| >> Finally, I had this moment where I felt that my efforts to ramp up the pressure to force him to stop had crossed some line. I felt I was turning into an abusive parent. >> At that moment, I decided this had to stop. I didn't care if he licked his hands the rest of his life. It couldn't be worse than this. > Rational analysis failed, some other way of deciding how to handle it took hold. Notice the semantic shift here. She moved from articulating her decision-making process in a cold, logical fashion, then after the failure, she shifts to an empathic, emotional basis. I see the same shift that you mentioned, but unlike you I see the original exclusion of empathy and emotion from the decision-making process as irrational. Up to this point she'd been reacting instinctively and emotionally to the external pressure to make her son stop licking his hands, without considering whether that was really a worthwhile goal or what it might cost in terms of their relationship. Taking her empathy and emotion into account was the rational choice, and allowed her to set aside the peer pressure and clearly see and evaluate how her actions thus far failed to satisfy her own priorities and goals. At that point she rationally chose to stop forcing the issue. > Sometimes there are multiple truths out there that you are going to have to choose between, with nothing to help to distinguish them. The "colloquial term at hand" is false dichotomy. You are never forced to choose one potential truth over another. "I don't know" is a perfectly acceptable response. Naturally you still need to decide on a course of action despite not knowing where the truth lies, but that doesn't require committing to a particular version of the truth and rejecting all others as false. > The over-rational mindset will concoct meaningless and even counter-productive forms of "rationality" to paper over their fundamental ignorance. When one is actually ignorant, admitting ignorance is the rational choice; proceeding as if one were not ignorant (for example, by choosing one version of the truth over another when there is nothing to distinguish them) would be the hallmark of an irrational mindset, not an "over-rational" one. |
This is because you're reifying rationality onto past events, conflating correct with rational. When she made the decision to stop, she didn't have a rational basis to make that decision, rational means you can connect a decision to logic. She didn't discover that logic, those reasons, until a full year later. That's when she finally had all the pieces.

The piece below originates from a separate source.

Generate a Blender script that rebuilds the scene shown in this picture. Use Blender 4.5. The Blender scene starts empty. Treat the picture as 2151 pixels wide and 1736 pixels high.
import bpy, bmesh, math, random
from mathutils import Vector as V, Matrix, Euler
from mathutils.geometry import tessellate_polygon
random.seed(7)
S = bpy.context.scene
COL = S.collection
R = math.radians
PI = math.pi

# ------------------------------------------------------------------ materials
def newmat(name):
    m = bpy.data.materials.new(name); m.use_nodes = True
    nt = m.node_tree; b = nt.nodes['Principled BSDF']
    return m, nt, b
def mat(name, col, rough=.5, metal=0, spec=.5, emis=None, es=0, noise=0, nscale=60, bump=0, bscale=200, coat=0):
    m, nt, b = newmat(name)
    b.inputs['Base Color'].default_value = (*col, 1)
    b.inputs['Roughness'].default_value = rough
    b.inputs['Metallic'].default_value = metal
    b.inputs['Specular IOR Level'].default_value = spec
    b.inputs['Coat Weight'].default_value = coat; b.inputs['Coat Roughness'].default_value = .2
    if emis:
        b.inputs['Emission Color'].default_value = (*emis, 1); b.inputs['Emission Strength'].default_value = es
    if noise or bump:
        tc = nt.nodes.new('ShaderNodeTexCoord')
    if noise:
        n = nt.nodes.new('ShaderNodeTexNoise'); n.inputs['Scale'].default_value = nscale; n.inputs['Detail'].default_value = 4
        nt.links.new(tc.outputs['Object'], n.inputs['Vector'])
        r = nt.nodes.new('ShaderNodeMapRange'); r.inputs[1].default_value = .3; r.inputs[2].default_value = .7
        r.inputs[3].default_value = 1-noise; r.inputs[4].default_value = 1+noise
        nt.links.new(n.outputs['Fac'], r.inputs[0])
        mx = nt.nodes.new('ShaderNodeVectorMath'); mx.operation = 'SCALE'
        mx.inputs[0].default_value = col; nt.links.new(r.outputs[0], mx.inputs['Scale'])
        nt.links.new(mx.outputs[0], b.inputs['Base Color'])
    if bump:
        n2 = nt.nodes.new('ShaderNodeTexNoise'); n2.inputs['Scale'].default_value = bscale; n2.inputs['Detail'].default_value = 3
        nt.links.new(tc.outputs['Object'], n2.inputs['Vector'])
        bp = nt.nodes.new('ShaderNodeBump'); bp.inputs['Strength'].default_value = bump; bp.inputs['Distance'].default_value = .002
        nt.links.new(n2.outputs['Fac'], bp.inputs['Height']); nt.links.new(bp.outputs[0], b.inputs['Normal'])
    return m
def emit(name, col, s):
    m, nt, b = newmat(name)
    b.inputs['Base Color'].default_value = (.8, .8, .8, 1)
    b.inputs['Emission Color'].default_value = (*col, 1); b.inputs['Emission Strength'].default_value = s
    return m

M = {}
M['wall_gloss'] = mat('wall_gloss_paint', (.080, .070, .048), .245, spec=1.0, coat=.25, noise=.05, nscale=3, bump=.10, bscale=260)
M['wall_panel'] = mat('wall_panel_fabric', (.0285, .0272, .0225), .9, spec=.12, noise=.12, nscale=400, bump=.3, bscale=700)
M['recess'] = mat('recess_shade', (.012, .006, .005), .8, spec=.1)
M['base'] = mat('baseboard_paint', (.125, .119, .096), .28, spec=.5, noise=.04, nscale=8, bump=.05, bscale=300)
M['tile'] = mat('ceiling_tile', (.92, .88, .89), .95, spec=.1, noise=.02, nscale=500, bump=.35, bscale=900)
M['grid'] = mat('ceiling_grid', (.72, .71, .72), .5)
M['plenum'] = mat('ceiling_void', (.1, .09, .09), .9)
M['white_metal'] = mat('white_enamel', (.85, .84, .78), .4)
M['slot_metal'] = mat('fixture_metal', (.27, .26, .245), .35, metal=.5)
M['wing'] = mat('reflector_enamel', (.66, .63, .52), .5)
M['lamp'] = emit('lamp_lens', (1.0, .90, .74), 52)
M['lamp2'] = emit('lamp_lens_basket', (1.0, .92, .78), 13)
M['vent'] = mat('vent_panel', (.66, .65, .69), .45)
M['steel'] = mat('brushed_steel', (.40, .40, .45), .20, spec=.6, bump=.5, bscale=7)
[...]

> doesn't require committing to a particular version of the truth and rejecting all others as false.
This is a non-sequitur. Whatever you choose is going to have consequences. The very course of action is what does the rejection of all the other forms of looking at it, not your mindset. Your actions belie what you consider to be important.
> When one is actually ignorant, admitting ignorance is the rational choice; proceeding as if one were not ignorant (for example, by choosing one version of the truth over another when there is nothing to distinguish them) would be the hallmark of an irrational mindset, not an "over-rational" one.
What if you don't even know what you're ignorant of or that you are in fact ignorant? This is how this ties back to money, job, marriage. You can have these things, and be happy, or you can have these things, and be unhappy. I'm arguing that the reasons why you chase them are important, and you have to make the decision anyway.
If you are comfortable with irrational ways of gathering information, like listening to your gut, then you're way better off than trying to force rational ones.
So is your next argument going to be that "going by your gut" is a rational approach?